● **REQUIRED WORK**:
Write out the entries below once more, exactly.

● **MATERIAL SHOWN**:
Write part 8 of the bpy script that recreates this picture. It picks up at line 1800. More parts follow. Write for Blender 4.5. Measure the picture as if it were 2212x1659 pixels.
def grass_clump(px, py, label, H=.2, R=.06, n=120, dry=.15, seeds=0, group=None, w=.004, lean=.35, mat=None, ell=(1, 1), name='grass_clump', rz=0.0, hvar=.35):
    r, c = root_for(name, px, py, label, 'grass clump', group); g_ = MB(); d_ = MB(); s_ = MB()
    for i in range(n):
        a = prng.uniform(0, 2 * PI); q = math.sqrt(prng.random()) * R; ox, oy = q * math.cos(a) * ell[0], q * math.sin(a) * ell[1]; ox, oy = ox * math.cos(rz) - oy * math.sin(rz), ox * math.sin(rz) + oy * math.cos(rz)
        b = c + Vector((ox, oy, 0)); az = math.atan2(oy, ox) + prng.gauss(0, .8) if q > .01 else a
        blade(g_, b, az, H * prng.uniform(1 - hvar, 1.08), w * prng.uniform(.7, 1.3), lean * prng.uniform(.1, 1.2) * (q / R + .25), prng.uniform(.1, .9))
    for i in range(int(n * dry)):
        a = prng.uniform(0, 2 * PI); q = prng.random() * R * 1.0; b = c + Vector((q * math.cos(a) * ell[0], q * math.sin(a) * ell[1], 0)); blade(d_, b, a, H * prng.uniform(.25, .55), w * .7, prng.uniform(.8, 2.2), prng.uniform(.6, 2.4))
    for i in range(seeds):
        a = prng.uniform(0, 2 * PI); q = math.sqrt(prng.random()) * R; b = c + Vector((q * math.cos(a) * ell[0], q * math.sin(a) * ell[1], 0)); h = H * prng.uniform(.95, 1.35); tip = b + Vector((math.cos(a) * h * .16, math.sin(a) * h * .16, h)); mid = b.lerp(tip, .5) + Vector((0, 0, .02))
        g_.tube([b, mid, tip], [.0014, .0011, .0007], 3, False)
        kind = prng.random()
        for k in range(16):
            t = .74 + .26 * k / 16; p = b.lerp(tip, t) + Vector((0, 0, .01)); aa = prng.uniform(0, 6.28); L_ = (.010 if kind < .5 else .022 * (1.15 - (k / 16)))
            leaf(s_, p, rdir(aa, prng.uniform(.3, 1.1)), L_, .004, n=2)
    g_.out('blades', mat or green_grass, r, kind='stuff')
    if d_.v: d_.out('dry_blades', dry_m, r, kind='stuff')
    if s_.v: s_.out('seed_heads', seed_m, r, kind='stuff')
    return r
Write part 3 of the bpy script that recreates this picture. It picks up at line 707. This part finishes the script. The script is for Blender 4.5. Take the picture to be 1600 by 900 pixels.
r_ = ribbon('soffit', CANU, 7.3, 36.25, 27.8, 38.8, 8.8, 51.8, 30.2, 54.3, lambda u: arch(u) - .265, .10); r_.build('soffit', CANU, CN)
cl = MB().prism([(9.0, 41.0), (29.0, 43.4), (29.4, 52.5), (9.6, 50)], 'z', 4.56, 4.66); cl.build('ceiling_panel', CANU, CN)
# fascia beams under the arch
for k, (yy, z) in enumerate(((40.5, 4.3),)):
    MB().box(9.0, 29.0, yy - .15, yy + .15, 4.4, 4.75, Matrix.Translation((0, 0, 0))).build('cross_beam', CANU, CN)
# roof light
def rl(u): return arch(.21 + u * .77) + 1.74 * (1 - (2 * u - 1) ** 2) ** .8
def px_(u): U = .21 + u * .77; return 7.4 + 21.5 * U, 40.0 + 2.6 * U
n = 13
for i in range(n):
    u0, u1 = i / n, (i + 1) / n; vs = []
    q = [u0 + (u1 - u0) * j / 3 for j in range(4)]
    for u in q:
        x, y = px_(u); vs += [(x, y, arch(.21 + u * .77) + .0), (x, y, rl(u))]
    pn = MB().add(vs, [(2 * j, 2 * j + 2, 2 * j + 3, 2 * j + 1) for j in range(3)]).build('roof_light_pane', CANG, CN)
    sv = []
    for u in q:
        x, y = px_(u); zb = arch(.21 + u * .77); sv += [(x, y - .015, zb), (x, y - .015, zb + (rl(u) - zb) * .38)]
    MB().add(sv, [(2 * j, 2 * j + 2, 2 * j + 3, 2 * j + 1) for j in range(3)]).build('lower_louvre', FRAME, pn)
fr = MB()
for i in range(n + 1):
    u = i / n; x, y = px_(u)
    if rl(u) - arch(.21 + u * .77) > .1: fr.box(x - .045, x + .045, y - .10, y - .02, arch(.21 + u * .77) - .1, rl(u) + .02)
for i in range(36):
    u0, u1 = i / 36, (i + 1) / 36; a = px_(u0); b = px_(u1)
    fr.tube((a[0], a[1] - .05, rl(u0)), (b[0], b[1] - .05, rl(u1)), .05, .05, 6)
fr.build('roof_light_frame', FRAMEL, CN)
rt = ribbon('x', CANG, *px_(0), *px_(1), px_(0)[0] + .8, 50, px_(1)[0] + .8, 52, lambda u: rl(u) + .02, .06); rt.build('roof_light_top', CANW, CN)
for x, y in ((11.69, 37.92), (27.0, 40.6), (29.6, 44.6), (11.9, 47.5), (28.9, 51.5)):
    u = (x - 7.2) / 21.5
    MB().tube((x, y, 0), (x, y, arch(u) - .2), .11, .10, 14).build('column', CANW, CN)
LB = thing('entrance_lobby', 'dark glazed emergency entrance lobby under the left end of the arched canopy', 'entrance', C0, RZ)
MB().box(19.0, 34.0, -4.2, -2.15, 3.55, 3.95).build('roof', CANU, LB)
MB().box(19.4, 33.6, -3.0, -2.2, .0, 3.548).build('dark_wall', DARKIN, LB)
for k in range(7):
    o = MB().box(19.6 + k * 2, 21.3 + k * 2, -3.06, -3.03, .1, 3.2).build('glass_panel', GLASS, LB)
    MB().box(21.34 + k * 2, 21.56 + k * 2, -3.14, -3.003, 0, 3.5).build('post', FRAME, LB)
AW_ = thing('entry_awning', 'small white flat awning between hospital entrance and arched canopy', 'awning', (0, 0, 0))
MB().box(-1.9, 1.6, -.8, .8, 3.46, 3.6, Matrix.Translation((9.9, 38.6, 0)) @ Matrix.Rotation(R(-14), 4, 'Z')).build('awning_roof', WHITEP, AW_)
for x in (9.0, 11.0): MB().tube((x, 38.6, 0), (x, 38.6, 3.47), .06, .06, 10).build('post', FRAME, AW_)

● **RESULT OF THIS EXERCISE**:
Write part 8 of the bpy script that recreates this picture. It picks up at line 1800. More parts follow. Write for Blender 4.5. Measure the picture as if it were 2212x1659 pixels.
def grass_clump(px, py, label, H=.2, R=.06, n=120, dry=.15, seeds=0, group=None, w=.004, lean=.35, mat=None, ell=(1, 1), name='grass_clump', rz=0.0, hvar=.35):
    r, c = root_for(name, px, py, label, 'grass clump', group); g_ = MB(); d_ = MB(); s_ = MB()
    for i in range(n):
        a = prng.uniform(0, 2 * PI); q = math.sqrt(prng.random()) * R; ox, oy = q * math.cos(a) * ell[0], q * math.sin(a) * ell[1]; ox, oy = ox * math.cos(rz) - oy * math.sin(rz), ox * math.sin(rz) + oy * math.cos(rz)
        b = c + Vector((ox, oy, 0)); az = math.atan2(oy, ox) + prng.gauss(0, .8) if q > .01 else a
        blade(g_, b, az, H * prng.uniform(1 - hvar, 1.08), w * prng.uniform(.7, 1.3), lean * prng.uniform(.1, 1.2) * (q / R + .25), prng.uniform(.1, .9))
    for i in range(int(n * dry)):
        a = prng.uniform(0, 2 * PI); q = prng.random() * R * 1.0; b = c + Vector((q * math.cos(a) * ell[0], q * math.sin(a) * ell[1], 0)); blade(d_, b, a, H * prng.uniform(.25, .55), w * .7, prng.uniform(.8, 2.2), prng.uniform(.6, 2.4))
    for i in range(seeds):
        a = prng.uniform(0, 2 * PI); q = math.sqrt(prng.random()) * R; b = c + Vector((q * math.cos(a) * ell[0], q * math.sin(a) * ell[1], 0)); h = H * prng.uniform(.95, 1.35); tip = b + Vector((math.cos(a) * h * .16, math.sin(a) * h * .16, h)); mid = b.lerp(tip, .5) + Vector((0, 0, .02))
        g_.tube([b, mid, tip], [.0014, .0011, .0007], 3, False)
        kind = prng.random()
        for k in range(16):
            t = .74 + .26 * k / 16; p = b.lerp(tip, t) + Vector((0, 0, .01)); aa = prng.uniform(0, 6.28); L_ = (.010 if kind < .5 else .022 * (1.15 - (k / 16)))
            leaf(s_, p, rdir(aa, prng.uniform(.3, 1.1)), L_, .004, n=2)
    g_.out('blades', mat or green_grass, r, kind='stuff')
    if d_.v: d_.out('dry_blades', dry_m, r, kind='stuff')
    if s_.v: s_.out('seed_heads', seed_m, r, kind='stuff')
    return r
Write part 3 of the bpy script that recreates this picture. It picks up at line 707. This part finishes the script. The script is for Blender 4.5. Take the picture to be 1600 by 900 pixels.
r_ = ribbon('soffit', CANU, 7.3, 36.25, 27.8, 38.8, 8.8, 51.8, 30.2, 54.3, lambda u: arch(u) - .265, .10); r_.build('soffit', CANU, CN)
cl = MB().prism([(9.0, 41.0), (29.0, 43.4), (29.4, 52.5), (9.6, 50)], 'z', 4.56, 4.66); cl.build('ceiling_panel', CANU, CN)
# fascia beams under the arch
for k, (yy, z) in enumerate(((40.5, 4.3),)):
    MB().box(9.0, 29.0, yy - .15, yy + .15, 4.4, 4.75, Matrix.Translation((0, 0, 0))).build('cross_beam', CANU, CN)
# roof light
def rl(u): return arch(.21 + u * .77) + 1.74 * (1 - (2 * u - 1) ** 2) ** .8
def px_(u): U = .21 + u * .77; return 7.4 + 21.5 * U, 40.0 + 2.6 * U
n = 13
for i in range(n):
    u0, u1 = i / n, (i + 1) / n; vs = []
    q = [u0 + (u1 - u0) * j / 3 for j in range(4)]
    for u in q:
        x, y = px_(u); vs += [(x, y, arch(.21 + u * .77) + .0), (x, y, rl(u))]
    pn = MB().add(vs, [(2 * j, 2 * j + 2, 2 * j + 3, 2 * j + 1) for j in range(3)]).build('roof_light_pane', CANG, CN)
    sv = []
    for u in q:
        x, y = px_(u); zb = arch(.21 + u * .77); sv += [(x, y - .015, zb), (x, y - .015, zb + (rl(u) - zb) * .38)]
    MB().add(sv, [(2 * j, 2 * j + 2, 2 * j + 3, 2 * j + 1) for j in range(3)]).build('lower_louvre', FRAME, pn)
fr = MB()
for i in range(n + 1):
    u = i / n; x, y = px_(u)
    if rl(u) - arch(.21 + u * .77) > .1: fr.box(x - .045, x + .045, y - .10, y - .02, arch(.21 + u * .77) - .1, rl(u) + .02)
for i in range(36):
    u0, u1 = i / 36, (i + 1) / 36; a = px_(u0); b = px_(u1)
    fr.tube((a[0], a[1] - .05, rl(u0)), (b[0], b[1] - .05, rl(u1)), .05, .05, 6)
fr.build('roof_light_frame', FRAMEL, CN)
rt = ribbon('x', CANG, *px_(0), *px_(1), px_(0)[0] + .8, 50, px_(1)[0] + .8, 52, lambda u: rl(u) + .02, .06); rt.build('roof_light_top', CANW, CN)
for x, y in ((11.69, 37.92), (27.0, 40.6), (29.6, 44.6), (11.9, 47.5), (28.9, 51.5)):
    u = (x - 7.2) / 21.5
    MB().tube((x, y, 0), (x, y, arch(u) - .2), .11, .10, 14).build('column', CANW, CN)
LB = thing('entrance_lobby', 'dark glazed emergency entrance lobby under the left end of the arched canopy', 'entrance', C0, RZ)
MB().box(19.0, 34.0, -4.2, -2.15, 3.55, 3.95).build('roof', CANU, LB)
MB().box(19.4, 33.6, -3.0, -2.2, .0, 3.548).build('dark_wall', DARKIN, LB)
for k in range(7):
    o = MB().box(19.6 + k * 2, 21.3 + k * 2, -3.06, -3.03, .1, 3.2).build('glass_panel', GLASS, LB)
    MB().box(21.34 + k * 2, 21.56 + k * 2, -3.14, -3.003, 0, 3.5).build('post', FRAME, LB)
AW_ = thing('entry_awning', 'small white flat awning between hospital entrance and arched canopy', 'awning', (0, 0, 0))
MB().box(-1.9, 1.6, -.8, .8, 3.46, 3.6, Matrix.Translation((9.9, 38.6, 0)) @ Matrix.Rotation(R(-14), 4, 'Z')).build('awning_roof', WHITEP, AW_)
for x in (9.0, 11.0): MB().tube((x, 38.6, 0), (x, 38.6, 3.47), .06, .06, 10).build('post', FRAME, AW_)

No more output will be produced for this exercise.